特権モードでも説明した通り、ハイパーバイザはHSモード、仮想マシンはVSモード及びVUモードで動作します。"ゲストに制御を渡す"とは、具体的に言えばHSモードからVSモードに遷移することです。 特権モードの遷移は、通常それ専用の命令があるということは少なく、"トラップからの復帰"という名目で行われることが多いです。どういうことかというと、例えば仮想マシンでトラップが発生した場合には、 それに対応するために特権モードがHSモードに遷移します。そしてトラップに対する何らかの処理を行った後、HSモードから仮想マシンに処理を返します。通常のハイパーバイザは、このトラップからの復帰動作を利用して、ゲストに制御を渡します。 もちろん、実際にはトラップは起こっていないのですが、制御をゲストに渡した後も、ハイパーバイザとゲストはトラップを介してやり取りするので、そこまで不自然じゃないのだと思います。 原理が分かったところで、コードを見てみます。RISC-Vでは、以下のようなアセンブリ言語をHSモードで実行することで、VSモードに遷移します(entry_pointは適切なアドレスに変換する必要があります)。

		
			csrs sstatus, 0x100
			csrs hstatus, 0x80
			csrw sepc, entry_point
			sret
		
		

1行目では、sstatusレジスタのSPPビットをセットしています。SPPビットは、トラップが起こる前の特権モードを格納しています。SPP=1ならSモードを表し、SPP=0ならUモードを表します。sstatusレジスタは通常モードで使用されるSモードのレジスタですが、 HSモードと共用しているため、設定します。次に2行目では、hstatusのSPVビットをセットしています。SPVビットは、トラップが起こる前の仮想化モードを表しています。
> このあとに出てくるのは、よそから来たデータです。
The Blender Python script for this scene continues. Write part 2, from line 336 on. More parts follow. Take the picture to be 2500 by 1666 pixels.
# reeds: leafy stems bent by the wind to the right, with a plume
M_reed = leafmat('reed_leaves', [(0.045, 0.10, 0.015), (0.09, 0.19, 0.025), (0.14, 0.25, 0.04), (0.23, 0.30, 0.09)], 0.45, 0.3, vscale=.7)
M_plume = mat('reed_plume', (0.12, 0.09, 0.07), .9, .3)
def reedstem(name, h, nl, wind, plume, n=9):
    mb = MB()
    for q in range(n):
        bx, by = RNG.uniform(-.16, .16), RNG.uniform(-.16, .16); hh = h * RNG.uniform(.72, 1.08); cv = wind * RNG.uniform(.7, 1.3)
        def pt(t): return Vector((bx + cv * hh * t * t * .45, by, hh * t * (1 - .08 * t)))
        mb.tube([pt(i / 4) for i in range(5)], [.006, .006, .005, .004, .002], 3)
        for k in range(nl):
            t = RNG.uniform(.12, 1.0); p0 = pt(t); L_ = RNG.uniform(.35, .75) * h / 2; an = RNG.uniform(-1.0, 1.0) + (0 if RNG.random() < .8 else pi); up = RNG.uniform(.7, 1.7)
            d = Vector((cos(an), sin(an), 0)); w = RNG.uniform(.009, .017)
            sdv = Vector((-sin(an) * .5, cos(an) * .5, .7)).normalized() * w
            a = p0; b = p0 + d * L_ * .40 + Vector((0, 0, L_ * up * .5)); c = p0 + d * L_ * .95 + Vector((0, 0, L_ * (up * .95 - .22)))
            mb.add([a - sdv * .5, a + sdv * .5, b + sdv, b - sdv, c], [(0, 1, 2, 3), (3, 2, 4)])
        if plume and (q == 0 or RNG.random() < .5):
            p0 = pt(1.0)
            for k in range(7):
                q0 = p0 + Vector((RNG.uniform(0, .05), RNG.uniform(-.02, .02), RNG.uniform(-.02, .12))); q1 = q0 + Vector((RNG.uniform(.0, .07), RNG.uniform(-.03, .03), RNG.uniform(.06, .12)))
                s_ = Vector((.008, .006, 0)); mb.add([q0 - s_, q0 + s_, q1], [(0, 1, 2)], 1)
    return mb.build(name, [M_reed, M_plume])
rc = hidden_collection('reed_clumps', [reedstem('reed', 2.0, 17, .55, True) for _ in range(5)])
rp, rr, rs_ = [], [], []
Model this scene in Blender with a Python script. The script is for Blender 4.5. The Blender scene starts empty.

ここまでの2行で、トラップが起こる前のモードが、Sモード + 仮想化モード、つまりVSモードである、ということを明示出来ました。後はリターン命令でトラップから復帰することで特権モードの遷移を行えば良いのですが、遷移先のアドレスを設定する必要があります。 続く3行目では、その設定を行っています。sepcとは、トラップが起こったアドレスを格納しているレジスタです。例によって、Sモードで使用されるレジスタですが、HSモードと共用しています。entry_pointを仮想マシンのバイナリがロードされたアドレスに置き換えると、 4行目のsret命令によってそのアドレスにジャンプし、仮想マシンの動作が始まります。

物理メモリ保護(PMP)の設定方法

PMPをセットしていないメモリ領域から命令フェッチをするとinstruction access fault例外が起こります。しっかり設定しましょう

さてPMPとは物理メモリ保護であり、あるアドレス範囲について、読み書き可能か、実行可能かという風に設定することで意図しないメモリ領域へのアクセスを防ぎます。 複数のモードがありますがここではTOR(Top of range)モードのみ説明します。 TORモードでは、2つのレジスタにアドレスの上底と下底を書き込んでアドレス範囲を指定し、権限の有無は設定用のレジスタに書き込みます。アドレス範囲と権限をまとめて1セットとすると、何セット分 設定ができるかはレジスタの数によります。詳しくは仕様書を見てください。